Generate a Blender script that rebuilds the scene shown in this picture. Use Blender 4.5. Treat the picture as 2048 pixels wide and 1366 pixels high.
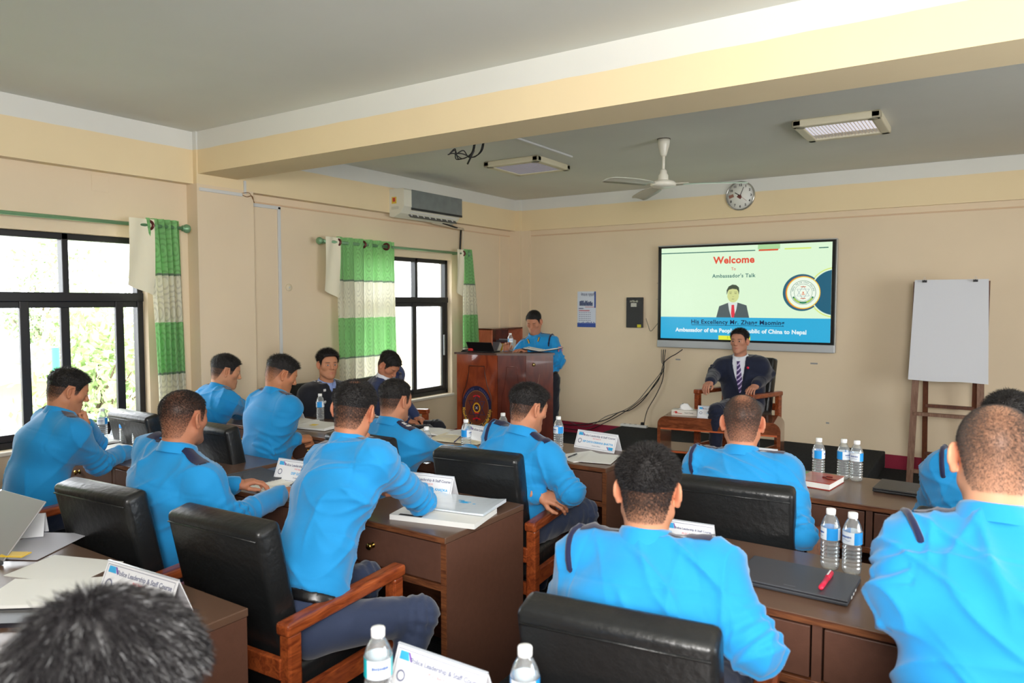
import bpy, bmesh, math, random
import numpy as np
from mathutils import Vector, Matrix, Euler
random.seed(7); RNG = np.random.RandomState(11)
scene = bpy.context.scene
for o in list(bpy.data.objects): bpy.data.objects.remove(o, do_unlink=True)
COL = scene.collection
PI = math.pi

# ------------------------------------------------------------------ camera
FPX, PITCH, YAW, CAMH = 1451.46, 0.0551, 0.5854, 1.7
cd = bpy.data.cameras.new('camera'); cam = bpy.data.objects.new('camera', cd); COL.objects.link(cam)
cd.sensor_width = 36.0; cd.sensor_fit = 'HORIZONTAL'; cd.lens = FPX/2048*36
cam.location = (0, 0, CAMH); cam.rotation_euler = (PI/2-PITCH, 0, YAW)
cd.dof.use_dof = True; cd.dof.focus_distance = 4.2; cd.dof.aperture_fstop = 4.0
cd.clip_start = 0.05; cd.clip_end = 300
scene.camera = cam
# ------------------------------------------------------------------ colour and world
scene.view_settings.view_transform = 'Standard'; scene.view_settings.look = 'None'
scene.view_settings.gamma = 1; scene.view_settings.use_curve_mapping = False
scene.view_settings.exposure = 0.0
w = bpy.data.worlds.new('sky'); scene.world = w; w.use_nodes = True
bg = w.node_tree.nodes['Background']; bg.inputs[0].default_value = (0.93, 0.97, 1.0, 1); bg.inputs[1].default_value = 8.0
def area(name, loc, target, sx, sy, power, col=(1,1,1), spread=PI):
    l = bpy.data.lights.new(name, 'AREA'); l.shape = 'RECTANGLE'; l.size = sx; l.size_y = sy; l.energy = power; l.color = col; l.spread = spread
    o = bpy.data.objects.new(name, l); COL.objects.link(o); o.location = loc
    o.rotation_euler = (Vector(target)-Vector(loc)).to_track_quat('-Z', 'Y').to_euler()
    return o
area('photographer_flash', (0.45, -0.75, 2.25), (-1.5, 5.5, 1.75), 1.1, 0.8, 108, (1.0, 0.98, 0.95))
area('ceiling_bounce', (0.7, -0.7, 1.9), (0.6, 0.6, 3.05), 0.9, 0.9, 135, (1.0, 0.97, 0.94))
area('window_daylight_right', (3.0, 3.2, 1.55), (-3, 4.2, 1.0), 3.6, 1.5, 70, (0.9, 0.96, 1.0))  # added soft fill lamp on the unseen right side, no known source there

# ------------------------------------------------------------------ pixel to point on a real plane of known height
_cy, _sy = math.cos(YAW), math.sin(YAW)
_F = Vector((-_sy*math.cos(PITCH), _cy*math.cos(PITCH), -math.sin(PITCH))); _R = Vector((_cy, _sy, 0)); _U = _R.cross(_F)
_C = Vector((0, 0, CAMH))
def _ray(x, y): return _F + _R*((x-1024)/FPX) + _U*((683-y)/FPX)
def atZ(x, y, z): d = _ray(x, y); return _C + d*((z-CAMH)/d.z)
def atY(x, y, v): d = _ray(x, y); return _C + d*(v/d.y)
def atX(x, y, v): d = _ray(x, y); return _C + d*(v/d.x)

# ------------------------------------------------------------------ materials
def s2l(c):
    return tuple(((v/255)/12.92 if v/255 <= .04045 else ((v/255+.055)/1.055)**2.4) for v in c)
def mat(name, rgb, rough=.5, metal=0, spec=.5, bump=0, bscale=60, var=0, vscale=4, coat=0, emit=None, estr=1, trans=0, ior=1.45, alpha=1, stretch=None, sheen=0, sss=0):
    m = bpy.data.materials.new(name); m.use_nodes = True; nt = m.node_tree; b = nt.nodes['Principled BSDF']
    lin = s2l(rgb) + (1,)
    b.inputs['Base Color'].default_value = lin; b.inputs['Roughness'].default_value = rough; b.inputs['Metallic'].default_value = metal
    b.inputs['Specular IOR Level'].default_value = spec; b.inputs['IOR'].default_value = ior
    b.inputs['Coat Weight'].default_value = coat; b.inputs['Transmission Weight'].default_value = trans; b.inputs['Alpha'].default_value = alpha
    if sheen: b.inputs['Sheen Weight'].default_value = sheen
    if sss: b.inputs['Subsurface Weight'].default_value = sss; b.inputs['Subsurface Radius'].default_value = (.01, .004, .002); b.inputs['Subsurface Scale'].default_value = 1
    tc = nt.nodes.new('ShaderNodeTexCoord'); mp = nt.nodes.new('ShaderNodeMapping'); nt.links.new(tc.outputs['Object'], mp.inputs['Vector'])
    if stretch: mp.inputs['Scale'].default_value = stretch
    if var:
        n = nt.nodes.new('ShaderNodeTexNoise'); n.inputs['Scale'].default_value = vscale; n.inputs['Detail'].default_value = 6
        r = nt.nodes.new('ShaderNodeMapRange'); r.inputs[1].default_value = .3; r.inputs[2].default_value = .7; r.inputs[3].default_value = 1-var; r.inputs[4].default_value = 1+var
        mx = nt.nodes.new('ShaderNodeMix'); mx.data_type = 'RGBA'; mx.blend_type = 'MULTIPLY'; mx.inputs[0].default_value = 1
        nt.links.new(mp.outputs[0], n.inputs['Vector']); nt.links.new(n.outputs[0], r.inputs[0]); mx.inputs[6].default_value = lin
        nt.links.new(r.outputs[0], mx.inputs[7]); nt.links.new(mx.outputs[2], b.inputs['Base Color'])
    if bump:
        n = nt.nodes.new('ShaderNodeTexNoise'); n.inputs['Scale'].default_value = bscale; n.inputs['Detail'].default_value = 4
        bp = nt.nodes.new('ShaderNodeBump'); bp.inputs['Strength'].default_value = bump; bp.inputs['Distance'].default_value = .01
        nt.links.new(mp.outputs[0], n.inputs['Vector']); nt.links.new(n.outputs[0], bp.inputs['Height']); nt.links.new(bp.outputs[0], b.inputs['Normal'])
    if emit:
        b.inputs['Emission Color'].default_value = s2l(emit)+(1,); b.inputs['Emission Strength'].default_value = estr
    return m
def attr_color(m, name):
    nt = m.node_tree; a = nt.nodes.new('ShaderNodeAttribute'); a.attribute_name = name
    nt.links.new(a.outputs['Color'], nt.nodes['Principled BSDF'].inputs['Base Color']); return m
def wood_mat(name, c1, c2, rough=.3, scale=(14, 14, 1.6), coat=.3):
    m = mat(name, c1, rough, coat=coat); nt = m.node_tree; b = nt.nodes['Principled BSDF']
    tc = nt.nodes.new('ShaderNodeTexCoord'); mp = nt.nodes.new('ShaderNodeMapping'); mp.inputs['Scale'].default_value = scale
    n = nt.nodes.new('ShaderNodeTexNoise'); n.inputs['Scale'].default_value = 3; n.inputs['Detail'].default_value = 8; n.inputs['Distortion'].default_value = 1.2
    r = nt.nodes.new('ShaderNodeValToRGB'); r.color_ramp.elements[0].position = .35; r.color_ramp.elements[1].position = .68
    r.color_ramp.elements[0].color = s2l(c2)+(1,); r.color_ramp.elements[1].color = s2l(c1)+(1,)
    nt.links.new(tc.outputs['Object'], mp.inputs[0]); nt.links.new(mp.outputs[0], n.inputs['Vector']); nt.links.new(n.outputs[0], r.inputs[0]); nt.links.new(r.outputs[0], b.inputs['Base Color'])
    return m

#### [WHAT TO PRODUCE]
Return only the lines from the start of the data through the line that contains "PI = math.pi", please, copying them exactly and omitting all pictures.

#### [EXERCISE OUTPUT]
Generate a Blender script that rebuilds the scene shown in this picture. Use Blender 4.5. Treat the picture as 2048 pixels wide and 1366 pixels high.
import bpy, bmesh, math, random
import numpy as np
from mathutils import Vector, Matrix, Euler
random.seed(7); RNG = np.random.RandomState(11)
scene = bpy.context.scene
for o in list(bpy.data.objects): bpy.data.objects.remove(o, do_unlink=True)
COL = scene.collection
PI = math.pi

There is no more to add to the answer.